وَاَنَّا مِنَّا الصَّالِحُونَ وَمِنَّا دُونَ ذٰلِكَۜ كُنَّا طَرَٓائِقَ قِدَدًاۙ ﴿١١
11﴿ Yine hakîkaten biz (cinler öyle bir toplumuz ki); içimizden (îmânlı ve takvâ sâhibi) sâlih kimseler de vardır. (Ey dinleyen!) İşte sana! Yine bizden, (salâh ve takvâda kemâle ulaşamayıp) bunun aşağısında (olanlar) da vardır. Biz (öteden beri) parça parça olan birtakım (farklı) yollar(a; dinlere ve mezheplere sâhip varlıklar) olmuştuk.

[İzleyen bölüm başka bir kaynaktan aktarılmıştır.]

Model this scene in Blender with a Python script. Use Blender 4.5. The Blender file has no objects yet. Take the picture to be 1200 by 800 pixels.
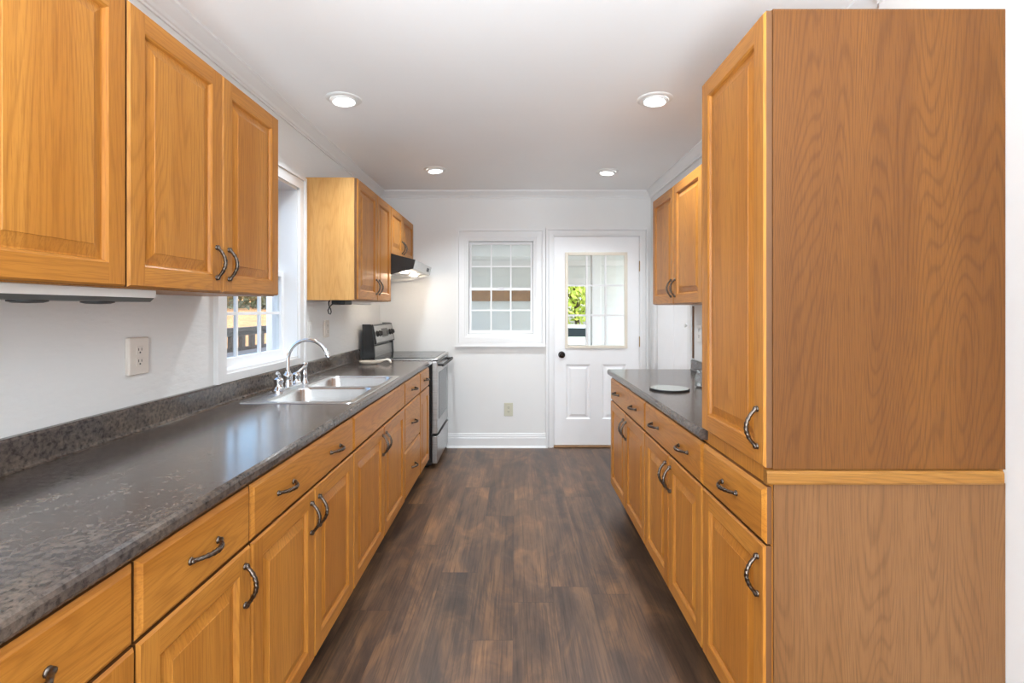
import bpy, bmesh, math, random
from mathutils import Vector, Matrix

# ------------------------------------------------------------------ camera, world, sun, exposure
SC = bpy.context.scene
COL = SC.collection
random.seed(7)
H = 1.331                      # camera height
F = 590.0                      # focal length in pixels of a 1200 px wide frame

cam_data = bpy.data.cameras.new('camera')
cam_data.sensor_width = 36.0
cam_data.lens = 36.0 * F / 1200.0
cam_data.shift_x = -4.0 / 1200.0
cam_data.shift_y = -37.5 / 1200.0
cam_data.clip_start = 0.02
cam = bpy.data.objects.new('camera', cam_data)
COL.objects.link(cam)
cam.location = (0, 0, H)
cam.rotation_euler = (math.pi / 2, 0, 0)
SC.camera = cam

SC.view_settings.view_transform = 'Standard'
SC.view_settings.look = 'None'
SC.view_settings.gamma = 1.0
SC.view_settings.use_curve_mapping = False
SC.view_settings.exposure = 0.5
SC.cycles.max_bounces = 10
SC.cycles.diffuse_bounces = 6
SC.cycles.glossy_bounces = 5
SC.cycles.transparent_max_bounces = 12
SC.cycles.sample_clamp_indirect = 6.0
SC.cycles.caustics_reflective = False
SC.cycles.caustics_refractive = False
SC.cycles.use_denoising = True

world = bpy.data.worlds.new('sky')
SC.world = world
world.use_nodes = True
wn = world.node_tree
wn.nodes.clear()
sky = wn.nodes.new('ShaderNodeTexSky')
sky.sky_type = 'NISHITA'
sky.sun_disc = False
sky.sun_elevation = math.radians(48)
sky.sun_rotation = math.radians(140)
sky.air_density = 1.0
sky.dust_density = 2.0
bgn = wn.nodes.new('ShaderNodeBackground')
bgn.inputs['Strength'].default_value = 0.5
won = wn.nodes.new('ShaderNodeOutputWorld')
wn.links.new(sky.outputs[0], bgn.inputs['Color'])
wn.links.new(bgn.outputs[0], won.inputs['Surface'])


def lamp(name, kind, loc, rot, energy, color=(1, 1, 1), **kw):
    d = bpy.data.lights.new(name, kind)
    d.energy = energy
    d.color = color
    for k, v in kw.items():
        setattr(d, k, v)
    o = bpy.data.objects.new(name, d)
    o.location = loc
    o.rotation_euler = rot
    COL.objects.link(o)
    return o


sun = lamp('sun', 'SUN', (6, -6, 12), (math.radians(38), 0, math.radians(58)), 2.7, (1.0, 0.94, 0.84), angle=math.radians(0.6))
# added fill lamps behind the camera, set in made-up openings of the rear wall
lamp('rear_left_fill', 'AREA', (-2.10, -3.22, 1.10), (math.radians(90), 0, math.radians(0)), 140.0, (0.83, 0.92, 1.0),
     shape='RECTANGLE', size=1.5, size_y=2.1)
lamp('rear_right_fill', 'AREA', (0.90, -3.22, 1.10), (math.radians(90), 0, math.radians(0)), 96.0, (0.83, 0.92, 1.0),
     shape='RECTANGLE', size=0.66, size_y=2.1)
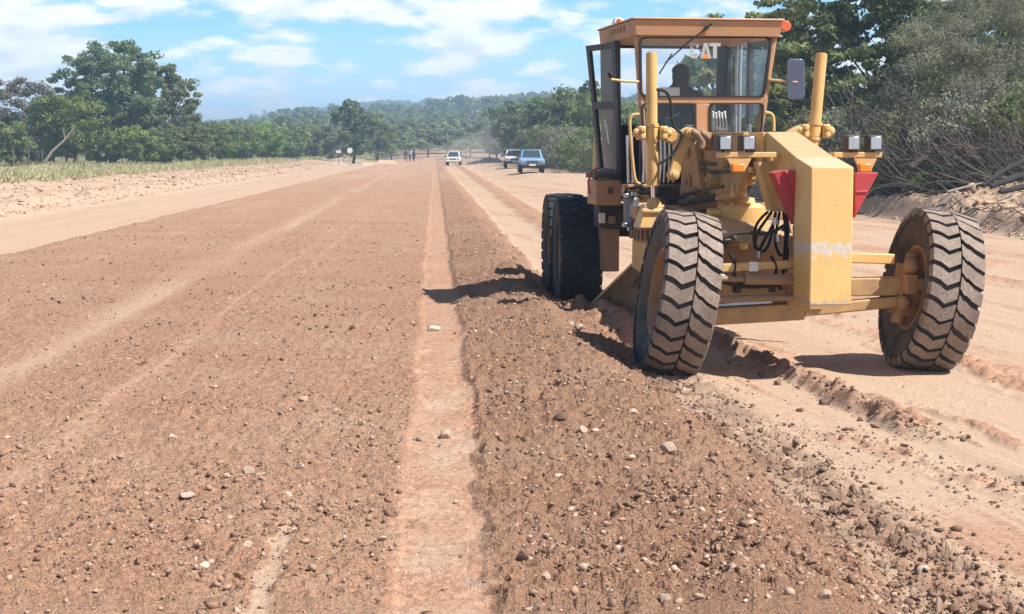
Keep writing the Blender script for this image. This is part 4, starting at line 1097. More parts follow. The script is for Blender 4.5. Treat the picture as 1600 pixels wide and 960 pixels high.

وَاَنَّا ظَنَنَّٓا اَنْ لَنْ نُعْجِزَ اللّٰهَ فِي الْاَرْضِ وَلَنْ نُعْجِزَهُ هَرَبًاۙ ﴿١٢
12﴿ Bir de muhakkak biz şunu yakînen bilmişizdir ki; biz Allâh’ı aslâ (gökte de) yerde (de yapmasını istediği herhangi bir şeyi engelleyerek) âciz bırakamayız ve (yerden göğe) kaç(an kimseler ol)makla (bile) O’nu aslâ âciz bırakamayız.
وَاَنَّا لَمَّا سَمِعْنَا الْهُدٰٓى اٰمَنَّا بِه۪ۜ فَمَنْ يُؤْمِنْ بِرَبِّه۪ فَلَا يَخَافُ بَخْسًا وَلَا رَهَقًاۙ ﴿١٣
13﴿ Yine şüphesiz biz o hidâyeti(n ta kendisi olan Kur’ân-ı Kerîm’i) işittiğimiz anda ona îmân ettik. İşte kim (bizim gibi) Rabbine îmân ederse, artık o kişi (sevâbında) bir noksanlık yapılmasından korkmaz, (kendisine) bir (zillet ve) alçaklık (isâbet edip onu) kuşatmasından da (korkan biri) olmaz.